In dieser schwierigen Situation können – anstatt die Kostentragfähigkeit der Unternehmen überfordernde tabellenwirksame Tarifabschlüsse zu riskieren – steuer- und beitragsfreie Einmalzahlungen der Joker sein, der eine weitere Verschärfung der Teuerung zumindest abzubremsen hilft.
Die Bundesregierung will diesen Weg ebnen, bei Sonderzahlungen von bis zu 3000 Euro verzichtet der Bundesfinanzminister in diesem und im kommenden Jahr auf Steuer- und Sozialabgaben. Ein Vollzeitarbeitnehmer mit einem durchschnittlichen Bruttojahresgehalt von 49 200 Euro hätte bei einer steuerfreien Einmalzahlung in Höhe von 3000 Euro ein Lohnplus von 6,1 Prozent, bei 1500 Euro Einmalzahlung wären es immer noch gut drei Prozent.
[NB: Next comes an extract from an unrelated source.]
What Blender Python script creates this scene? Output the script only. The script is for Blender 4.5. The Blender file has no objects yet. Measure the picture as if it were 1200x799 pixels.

Aus Unternehmenssicht hat das Instrument Charme: Die Lohnkosten steigen nicht dauerhaft. Gleichzeitig sinkt das Risiko, dass steigende Lohnstückkosten die Preise auf breiter Front in die Höhe treiben und den geldpolitischen Restriktionskurs der Europäischen Zentralbank verschärfen.
Zur Erinnerung: Nach dem ersten Ölpreisschock in den 1970er Jahren kam es aufsetzend auf bereits zuvor kräftig gestiegene Lohnstückkosten zu einer Lohn-Preis-Spirale, die nur durch entschiedenes Eingreifen der Bundesbank gestoppt werden konnte, worunter damals die Konjunktur litt – eine Stabilisierungsrezession trat ein.
Gewerkschaften in der Pflicht Es ist jetzt Sache der Tarifpolitik, den Ball aufzunehmen und zu verhindern, dass sich insoweit die Vergangenheit wiederholt. Gewerkschaften haben die undankbare Aufgabe, den Wohlstandsverlust, der durch die hohen Energiepreise entsteht, nicht auf Unternehmen abzuwälzen, sondern zu akzeptieren. In schwierigen Zeiten müssen alle an einem Strang ziehen.